Cheniere's Sabine Pass LNG terminal first started exports in February 2016, and currently operates four trains capable of producing 18 million metric tons of LNG per year.

"This agreement with Cheniere is significant because it will be the foundation for developing a new LNG risk management tool for producers, consumers and traders around the globe, while further cementing the role of Henry Hub Natural Gas futures as the global gas pricing benchmark," said Peter Keavey, CME Group Global Head of Energy.

As U.S. Gulf Coast LNG is increasingly exported to Asia, South America and Europe, there will be an increased need for producers, processors and end users to hedge their price risk.
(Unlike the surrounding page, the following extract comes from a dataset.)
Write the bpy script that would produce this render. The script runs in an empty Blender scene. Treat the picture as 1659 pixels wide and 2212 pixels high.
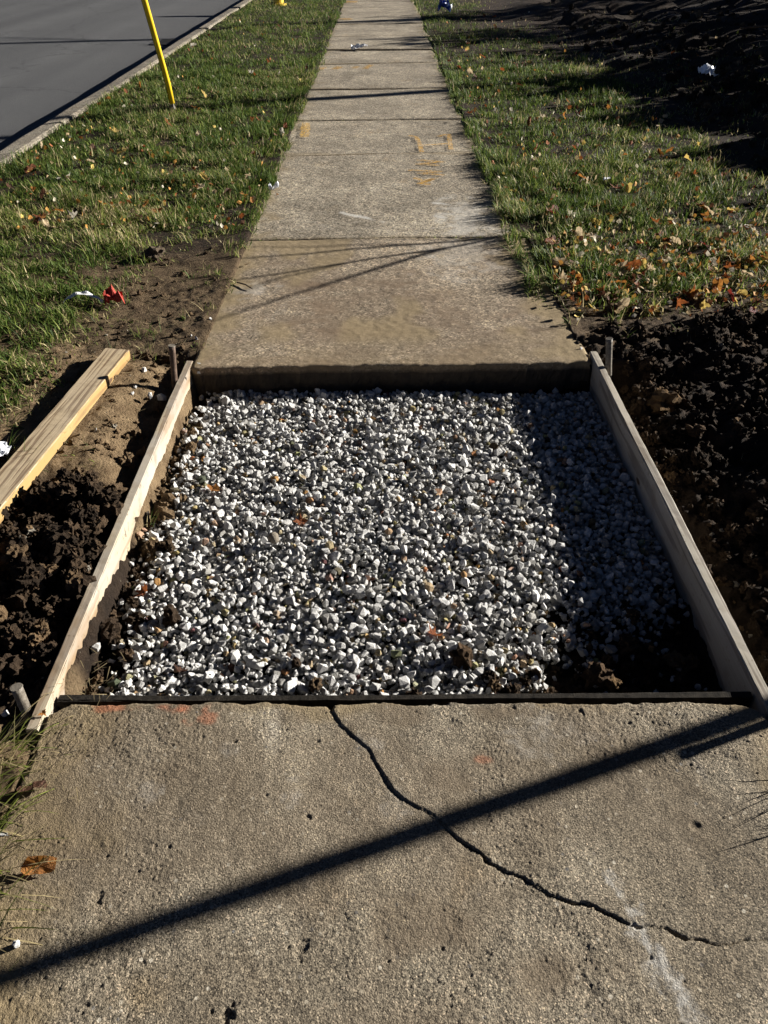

CME Group said its suite of natural gas futures and options are already helping customers manage risk around this shift away from regional benchmarks to an increasingly interconnected global gas market.

In addition to its deeply liquid and established global benchmark Henry Hub Natural Gas futures and options contracts, a physically deliverable LNG futures contract from CME Group is expected to help the industry manage price risk more effectively and efficiently.

Cheniere is building a fifth train is under construction and a sixth is fully permitted and shovel-ready, representing up to 27 million metric tons per year of LNG capacity at the site. Cheniere is also constructing a separate LNG export facility outside of Corpus Christi, Texas.